Insights
3 min Read
February 16, 2011

Is Email Too Slow?

As Jenna, one of our millennial employees, likes to remind me, I am old. I’m not yet 40, by the way. But I am old enough that we didn’t have email at my college until my senior year. And gosh, when email arrived it was a spectacular wonder. So fast. So convenient.

Even now, all these years later, email is my primary mode of communication. I don’t much care for phone conversations. I don’t know my own cell phone number (I don’t even know where my cell phone is right now). What can I say? I’m a writer, and I like to be out of touch from time to time. It helps me get things done.

I have one email address that I use solely for shopping, signing online petitions, etc. As much as possible, I try to filter all my junk mail through it. And it gets flooded with emails from advocacy organizations, political parties, and the Mets.

As I’m sure you all know by now, email plays a vital role in any good online campaign, whether you’re raising money or getting people to take action. And the message can be up-to-the-minute with whatever the latest news about your action is.

Or very nearly up-to-the-minute, anyway.

Last week, as events unfolded in Egypt, I received an email from an advocacy organization, asking me to call the White House to encourage President Obama to put pressure on President Mubarak to resign.

The only trouble is that President Mubarak had resigned at least two hours earlier. The Facebook status updates, the tweets, and the home pages of every newspaper’s website had seemingly long announced his resignation and yet, here I was, being asked to take urgent action.

Oops.

So does this mean that email is simply too slow for today’s online campaigns? One British nonprofit makes me think the answer might be yes…

This morning, as I was catching up on my backlog of left-leaning propaganda, I read this fascinating article. The writer discusses a protest group, UK Uncut, that performs sit-ins all around the United Kingdom at storefronts whose corporate owners have giant unpaid tax bills. Their premise is that, rather than cut important programs, the government should be getting these slackers to pay their bills.

And until that happens, they’re going to disrupt business. They shut down one of the UK’s biggest retailers at its flagship location in London on the Saturday before Christmas. Ouch.

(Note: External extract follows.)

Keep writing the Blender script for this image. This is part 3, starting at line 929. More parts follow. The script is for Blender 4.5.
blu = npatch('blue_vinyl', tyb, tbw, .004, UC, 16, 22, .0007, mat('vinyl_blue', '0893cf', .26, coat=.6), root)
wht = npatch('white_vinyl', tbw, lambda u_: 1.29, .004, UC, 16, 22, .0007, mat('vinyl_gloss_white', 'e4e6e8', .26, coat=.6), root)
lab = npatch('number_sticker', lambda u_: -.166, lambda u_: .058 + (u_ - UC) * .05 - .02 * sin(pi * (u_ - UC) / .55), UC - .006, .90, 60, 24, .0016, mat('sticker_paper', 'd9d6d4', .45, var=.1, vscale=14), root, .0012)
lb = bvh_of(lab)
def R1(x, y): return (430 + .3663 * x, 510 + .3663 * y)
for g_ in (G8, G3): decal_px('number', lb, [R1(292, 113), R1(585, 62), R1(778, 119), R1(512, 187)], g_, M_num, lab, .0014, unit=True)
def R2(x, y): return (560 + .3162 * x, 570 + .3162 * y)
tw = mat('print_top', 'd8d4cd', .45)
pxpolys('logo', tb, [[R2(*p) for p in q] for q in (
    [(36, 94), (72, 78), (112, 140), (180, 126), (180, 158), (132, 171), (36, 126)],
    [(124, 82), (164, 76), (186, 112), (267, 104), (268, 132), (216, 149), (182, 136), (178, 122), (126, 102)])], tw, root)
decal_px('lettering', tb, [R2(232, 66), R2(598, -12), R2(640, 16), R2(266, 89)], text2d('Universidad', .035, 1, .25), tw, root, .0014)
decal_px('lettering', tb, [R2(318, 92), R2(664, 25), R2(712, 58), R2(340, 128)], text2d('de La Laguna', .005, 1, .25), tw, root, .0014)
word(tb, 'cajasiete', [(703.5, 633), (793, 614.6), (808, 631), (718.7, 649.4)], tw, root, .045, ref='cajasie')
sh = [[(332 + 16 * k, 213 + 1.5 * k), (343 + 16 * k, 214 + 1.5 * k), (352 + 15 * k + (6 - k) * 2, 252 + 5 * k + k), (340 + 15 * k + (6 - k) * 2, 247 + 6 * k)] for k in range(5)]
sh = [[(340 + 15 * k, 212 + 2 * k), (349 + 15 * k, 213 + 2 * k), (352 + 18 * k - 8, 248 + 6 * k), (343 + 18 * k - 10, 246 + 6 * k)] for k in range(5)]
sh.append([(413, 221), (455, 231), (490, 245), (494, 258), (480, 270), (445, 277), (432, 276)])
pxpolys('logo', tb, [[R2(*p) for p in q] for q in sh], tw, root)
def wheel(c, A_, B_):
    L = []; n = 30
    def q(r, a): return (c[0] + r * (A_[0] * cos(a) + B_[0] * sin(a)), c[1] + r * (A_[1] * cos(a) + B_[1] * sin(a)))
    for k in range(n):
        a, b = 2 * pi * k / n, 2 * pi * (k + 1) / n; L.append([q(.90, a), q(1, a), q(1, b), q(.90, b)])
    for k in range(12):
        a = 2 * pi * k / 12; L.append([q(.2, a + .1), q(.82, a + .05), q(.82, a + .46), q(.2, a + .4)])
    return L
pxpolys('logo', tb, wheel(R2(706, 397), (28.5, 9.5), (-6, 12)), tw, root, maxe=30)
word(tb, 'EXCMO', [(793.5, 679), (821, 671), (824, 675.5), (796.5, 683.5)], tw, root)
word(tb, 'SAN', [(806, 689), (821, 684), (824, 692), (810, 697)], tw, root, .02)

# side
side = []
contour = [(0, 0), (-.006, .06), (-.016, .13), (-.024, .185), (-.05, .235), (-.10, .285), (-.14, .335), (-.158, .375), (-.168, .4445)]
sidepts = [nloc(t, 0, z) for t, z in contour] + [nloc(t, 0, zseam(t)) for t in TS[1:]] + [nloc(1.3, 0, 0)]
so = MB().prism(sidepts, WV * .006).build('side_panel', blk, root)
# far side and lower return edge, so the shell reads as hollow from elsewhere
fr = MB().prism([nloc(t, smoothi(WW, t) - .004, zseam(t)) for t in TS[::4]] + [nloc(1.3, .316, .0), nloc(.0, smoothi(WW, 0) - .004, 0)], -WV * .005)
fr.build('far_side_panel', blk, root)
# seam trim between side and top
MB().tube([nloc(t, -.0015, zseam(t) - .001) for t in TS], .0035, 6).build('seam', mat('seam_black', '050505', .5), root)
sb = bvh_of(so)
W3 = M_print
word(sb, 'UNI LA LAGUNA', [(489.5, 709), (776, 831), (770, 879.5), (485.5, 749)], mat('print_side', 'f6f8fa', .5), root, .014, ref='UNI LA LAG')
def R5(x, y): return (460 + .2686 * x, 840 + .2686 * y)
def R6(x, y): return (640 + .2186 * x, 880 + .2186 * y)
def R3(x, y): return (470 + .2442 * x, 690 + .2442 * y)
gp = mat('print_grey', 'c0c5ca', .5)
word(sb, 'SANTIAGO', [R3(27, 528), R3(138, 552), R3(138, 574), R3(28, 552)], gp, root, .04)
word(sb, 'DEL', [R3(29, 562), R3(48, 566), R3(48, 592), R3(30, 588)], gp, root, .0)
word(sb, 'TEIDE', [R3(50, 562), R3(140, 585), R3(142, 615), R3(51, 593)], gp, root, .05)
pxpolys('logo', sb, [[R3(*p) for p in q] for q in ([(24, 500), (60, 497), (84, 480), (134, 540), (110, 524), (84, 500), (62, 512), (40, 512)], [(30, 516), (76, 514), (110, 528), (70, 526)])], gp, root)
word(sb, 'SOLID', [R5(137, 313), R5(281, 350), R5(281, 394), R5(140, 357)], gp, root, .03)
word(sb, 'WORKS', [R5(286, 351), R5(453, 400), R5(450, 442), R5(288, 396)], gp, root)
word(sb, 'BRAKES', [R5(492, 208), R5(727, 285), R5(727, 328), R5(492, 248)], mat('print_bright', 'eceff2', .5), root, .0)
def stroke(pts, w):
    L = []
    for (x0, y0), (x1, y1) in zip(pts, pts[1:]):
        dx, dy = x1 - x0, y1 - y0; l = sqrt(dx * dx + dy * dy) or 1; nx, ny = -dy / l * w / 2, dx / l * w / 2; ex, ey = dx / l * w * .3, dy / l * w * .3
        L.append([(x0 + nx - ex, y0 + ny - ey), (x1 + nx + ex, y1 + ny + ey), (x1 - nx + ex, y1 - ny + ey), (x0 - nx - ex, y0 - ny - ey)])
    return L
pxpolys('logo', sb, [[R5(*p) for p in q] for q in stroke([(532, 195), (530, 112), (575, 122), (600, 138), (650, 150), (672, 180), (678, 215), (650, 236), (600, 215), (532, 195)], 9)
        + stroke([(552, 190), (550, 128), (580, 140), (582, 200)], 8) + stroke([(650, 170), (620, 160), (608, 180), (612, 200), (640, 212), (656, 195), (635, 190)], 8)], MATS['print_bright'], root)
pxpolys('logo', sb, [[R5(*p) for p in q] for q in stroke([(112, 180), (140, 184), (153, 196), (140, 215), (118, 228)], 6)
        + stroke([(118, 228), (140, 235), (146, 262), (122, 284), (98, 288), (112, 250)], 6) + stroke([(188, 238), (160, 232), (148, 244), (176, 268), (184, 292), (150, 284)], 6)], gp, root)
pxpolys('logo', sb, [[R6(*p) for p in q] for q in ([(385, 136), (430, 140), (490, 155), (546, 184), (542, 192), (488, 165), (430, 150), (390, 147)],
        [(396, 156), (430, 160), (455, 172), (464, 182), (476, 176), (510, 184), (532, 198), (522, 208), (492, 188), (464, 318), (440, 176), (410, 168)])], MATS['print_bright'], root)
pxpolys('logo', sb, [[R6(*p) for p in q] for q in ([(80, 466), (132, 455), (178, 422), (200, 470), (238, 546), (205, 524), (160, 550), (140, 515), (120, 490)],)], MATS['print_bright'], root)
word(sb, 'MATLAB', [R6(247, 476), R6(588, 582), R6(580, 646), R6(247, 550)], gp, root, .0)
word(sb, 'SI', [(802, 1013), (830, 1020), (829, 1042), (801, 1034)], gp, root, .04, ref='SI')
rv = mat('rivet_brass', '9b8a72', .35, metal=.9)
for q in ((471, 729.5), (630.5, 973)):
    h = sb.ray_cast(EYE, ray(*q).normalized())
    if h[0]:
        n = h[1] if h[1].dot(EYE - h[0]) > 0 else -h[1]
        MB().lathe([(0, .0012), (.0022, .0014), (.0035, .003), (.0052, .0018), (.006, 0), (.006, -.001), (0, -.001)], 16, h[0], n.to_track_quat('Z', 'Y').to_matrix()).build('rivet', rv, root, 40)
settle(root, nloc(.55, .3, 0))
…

The most fascinating thing to me about this article about UK Uncut was just how they organize, which is, of course, mostly through Twitter and Facebook. More than that, though, it’s utterly decentralized:

The old protest movements were modeled like businesses, with a CEO and a managing board. This protest movement, however, is shaped like a hive of bees, or like Twitter itself. There is no center. There is no leadership. There is just a shared determination not to be bilked, connected by tweets. … Think of it as an open-source protest, or wikiprotest. It uses Twitter as the basic software, but anyone can then mold the protest.

And by empowering the individual activists, the action goes way beyond the typical “clickivism.” People actually get out of their chairs and hit the streets.

It’s not any nonprofit that can decentralize its advocacy work the way the UK Uncut does. UK Uncut has absolutely no control over the actions of any of their protesting participants. If I were Director of Communications at a nonprofit that did advocacy work around a model like that, the idea would terrify me.

But it’s hard not to imagine that we’re moving in this direction. It was just a few years ago, after all, that nonprofits were terrified to let their audiences participate in anything known as “Web 2.0”? Anyone could comment on the blog. A few voices could make a major stink on a community site.

And although the “traditional” tools are still too important to give up, it’s also probably no longer enough to think of your campaigns as just an email or a Facebook page or a series of blog posts.

Apparently, the revolution will be tweeted. And it’s a spectacular wonder to see, just like email, my senior year of college.